ところが、もし資本家がこの担当者を使用するとすれば、この二時間の不払い(剰余労働)によって、彼の資本の流通費、すなわち彼の収入からの控除となる流通費は、減少する。彼にとってはこれは積極的な利得である。

 営業担当者の剰余労働は剰余価値を生まないが、流通費節約の効果はあり、資本家にとってはそれを積極的利得とみることはできる。とするならば、こうした節約による「積極的な利得」を、ある種の消極的な剰余価値とみなすことはできるかもしれない。

現実の売買でのほかに労働時間は簿記にも支出され、この簿記にはまたそのほかに対象化された労働、すなわちペンやインクや紙や机や事務所費がはいってくる。つまり、この機能には一方では労働力が支出され、他方では労働手段が支出される。この場合も事情は売買期間の場合とまったく同じである。

 マルクスは生産過程が社会的な規模で行なわれるにつれて必要となる簿記に着目し、不生産的な純粋流通費の二つ目に簿記費用を挙げている。マルクスは、簿記は「共同体的生産では資本主義的生産でよりももっと必要になる。しかし、簿記の費用は、生産の集積につれて、また簿記が社会的な簿記に転化すればするほど、減ってくるのである。」とも述べ、共産主義的生産過程における簿記の社会化と費用削減というメリットを強調する。逆に言えば、資本主義は簿記費用の増大という無駄を抱えていることになる。

金銀は、貨幣商品としては、社会にとって、ただ生産の社会的形態から生ずるにすぎない流通費をなしている。それは商品生産一般の空費〔faux frais〕であって、この空費は、商品生産の、また特に資本主義的生産の発展につれて増大するのである。
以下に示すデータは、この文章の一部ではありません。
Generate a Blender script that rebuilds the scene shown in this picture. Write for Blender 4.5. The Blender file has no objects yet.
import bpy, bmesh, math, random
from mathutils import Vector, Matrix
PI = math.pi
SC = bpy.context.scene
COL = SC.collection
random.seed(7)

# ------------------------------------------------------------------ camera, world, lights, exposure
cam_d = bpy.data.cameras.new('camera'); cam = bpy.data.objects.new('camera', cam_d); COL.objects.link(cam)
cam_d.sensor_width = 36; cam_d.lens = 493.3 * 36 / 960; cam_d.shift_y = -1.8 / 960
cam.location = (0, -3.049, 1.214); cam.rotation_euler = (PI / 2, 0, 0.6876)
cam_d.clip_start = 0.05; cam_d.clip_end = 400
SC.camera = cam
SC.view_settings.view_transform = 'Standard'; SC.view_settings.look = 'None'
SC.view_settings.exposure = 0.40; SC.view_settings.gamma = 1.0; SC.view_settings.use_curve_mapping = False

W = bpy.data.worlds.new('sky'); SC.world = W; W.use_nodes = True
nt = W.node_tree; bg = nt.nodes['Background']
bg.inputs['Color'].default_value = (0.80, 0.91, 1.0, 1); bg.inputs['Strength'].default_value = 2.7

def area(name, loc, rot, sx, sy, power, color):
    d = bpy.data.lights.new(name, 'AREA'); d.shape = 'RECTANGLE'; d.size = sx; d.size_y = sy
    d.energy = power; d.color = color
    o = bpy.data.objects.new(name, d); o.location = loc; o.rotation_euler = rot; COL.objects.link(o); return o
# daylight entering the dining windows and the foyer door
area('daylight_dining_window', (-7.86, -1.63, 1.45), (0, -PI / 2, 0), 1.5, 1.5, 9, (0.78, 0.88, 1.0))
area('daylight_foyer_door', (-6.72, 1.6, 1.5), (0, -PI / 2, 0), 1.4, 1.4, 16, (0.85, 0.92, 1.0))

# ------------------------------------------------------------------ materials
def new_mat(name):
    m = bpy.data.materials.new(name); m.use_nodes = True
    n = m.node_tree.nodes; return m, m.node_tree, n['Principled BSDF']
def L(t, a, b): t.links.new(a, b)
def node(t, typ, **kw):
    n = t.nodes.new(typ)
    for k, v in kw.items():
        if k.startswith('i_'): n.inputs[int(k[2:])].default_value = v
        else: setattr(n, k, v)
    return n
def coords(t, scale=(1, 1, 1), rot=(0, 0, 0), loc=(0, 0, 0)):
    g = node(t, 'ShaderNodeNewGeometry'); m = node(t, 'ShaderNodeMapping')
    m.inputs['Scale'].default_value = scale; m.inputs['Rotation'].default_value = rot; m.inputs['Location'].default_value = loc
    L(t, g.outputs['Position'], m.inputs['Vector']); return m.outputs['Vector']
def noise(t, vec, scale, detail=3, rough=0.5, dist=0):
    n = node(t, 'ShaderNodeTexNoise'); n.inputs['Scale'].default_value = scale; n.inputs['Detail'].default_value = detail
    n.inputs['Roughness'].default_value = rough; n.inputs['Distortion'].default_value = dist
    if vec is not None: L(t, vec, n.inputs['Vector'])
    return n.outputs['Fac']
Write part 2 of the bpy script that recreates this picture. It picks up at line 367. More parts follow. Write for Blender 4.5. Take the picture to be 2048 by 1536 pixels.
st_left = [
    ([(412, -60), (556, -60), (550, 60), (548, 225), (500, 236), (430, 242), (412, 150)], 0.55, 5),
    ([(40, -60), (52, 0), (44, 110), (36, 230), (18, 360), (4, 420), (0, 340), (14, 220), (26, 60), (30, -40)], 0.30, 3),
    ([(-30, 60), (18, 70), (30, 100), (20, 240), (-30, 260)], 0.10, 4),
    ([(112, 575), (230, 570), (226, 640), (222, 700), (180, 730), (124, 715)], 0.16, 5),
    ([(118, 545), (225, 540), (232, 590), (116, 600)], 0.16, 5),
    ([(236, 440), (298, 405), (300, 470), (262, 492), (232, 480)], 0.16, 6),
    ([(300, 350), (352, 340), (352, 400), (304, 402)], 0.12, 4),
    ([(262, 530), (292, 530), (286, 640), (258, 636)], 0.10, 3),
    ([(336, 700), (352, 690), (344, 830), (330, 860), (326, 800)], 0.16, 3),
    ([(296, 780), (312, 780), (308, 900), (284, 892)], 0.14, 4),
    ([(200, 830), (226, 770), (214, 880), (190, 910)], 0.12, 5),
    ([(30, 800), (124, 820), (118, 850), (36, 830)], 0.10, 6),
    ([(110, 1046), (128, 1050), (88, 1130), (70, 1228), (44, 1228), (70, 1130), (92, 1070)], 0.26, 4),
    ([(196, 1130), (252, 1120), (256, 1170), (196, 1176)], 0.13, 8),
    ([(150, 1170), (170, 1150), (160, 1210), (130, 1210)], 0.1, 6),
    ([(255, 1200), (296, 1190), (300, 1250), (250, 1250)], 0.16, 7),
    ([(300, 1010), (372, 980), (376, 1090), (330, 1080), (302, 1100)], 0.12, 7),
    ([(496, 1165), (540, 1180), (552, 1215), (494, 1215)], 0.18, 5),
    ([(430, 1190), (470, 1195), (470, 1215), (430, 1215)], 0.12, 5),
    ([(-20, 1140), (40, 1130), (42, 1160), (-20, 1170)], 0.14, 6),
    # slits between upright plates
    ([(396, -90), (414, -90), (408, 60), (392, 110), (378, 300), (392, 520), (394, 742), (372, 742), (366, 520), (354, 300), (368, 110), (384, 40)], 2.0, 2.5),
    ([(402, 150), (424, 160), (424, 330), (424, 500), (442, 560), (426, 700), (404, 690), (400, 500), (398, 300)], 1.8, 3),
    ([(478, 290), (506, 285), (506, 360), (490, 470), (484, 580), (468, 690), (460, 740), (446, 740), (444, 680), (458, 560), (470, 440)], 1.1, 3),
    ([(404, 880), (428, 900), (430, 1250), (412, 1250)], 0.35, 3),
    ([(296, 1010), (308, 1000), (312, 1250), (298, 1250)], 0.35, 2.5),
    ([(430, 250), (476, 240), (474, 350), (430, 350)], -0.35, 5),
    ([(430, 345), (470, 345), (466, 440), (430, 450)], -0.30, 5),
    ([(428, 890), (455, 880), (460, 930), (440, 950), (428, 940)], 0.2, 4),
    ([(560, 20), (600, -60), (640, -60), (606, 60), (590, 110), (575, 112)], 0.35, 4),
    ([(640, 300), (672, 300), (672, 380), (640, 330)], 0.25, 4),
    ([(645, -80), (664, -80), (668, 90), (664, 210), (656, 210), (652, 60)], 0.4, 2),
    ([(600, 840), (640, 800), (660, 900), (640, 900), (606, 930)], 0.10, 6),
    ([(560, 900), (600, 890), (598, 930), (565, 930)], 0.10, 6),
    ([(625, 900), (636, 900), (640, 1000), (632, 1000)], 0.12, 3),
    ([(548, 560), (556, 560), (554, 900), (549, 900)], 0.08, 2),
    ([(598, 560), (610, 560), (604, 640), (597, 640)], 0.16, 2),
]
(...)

それは、社会的な富のうちの流通過程にささげられなければならない一部分である。

 資本の回転を通じ、資本の一部が常に貨幣資本形態で存在するのが資本主義の特徴であり、それゆえに貨幣の取り扱いをめぐる諸費用も、不生産的な純粋流通費を成す。現代では電子マネー化などの技術的方法で費用節減を図っているが、根本的な対策ではない。逆に言えば、共産主義ではこうした貨幣関連流通費の無駄も省かれるであろう。

(以上のような純粋流通費に対して、保管費や運輸費のような)流通費は生産過程から生じうるものであって、ただこの生産過程が流通のなかでのみ続行され、したがってその生産的な性格が流通形態によっておおい隠されているだけである。他面では、それは、社会的に見れば、単なる費用であり、生きている労働なり対象化されている労働なりの不生産的な支出だと言えるのであるが、しかし、まさにそうであることによって、個別資本家にとっては価値形成的に作用することができ、彼の商品の販売価格への付加分をなすことができるのである。

 商品の保管・輸送などの諸費用は、「生産過程そのものから生じうる」というのはいささか言い過ぎとしても、生産過程の延長であって、価値創造的であるから、商品価格に転嫁されることで個別資本家にとっては致富源泉ともなるのである。もちろん、これらの諸費用も節減が目指され、運輸業や倉庫業などの商業部門が発達してきたところである。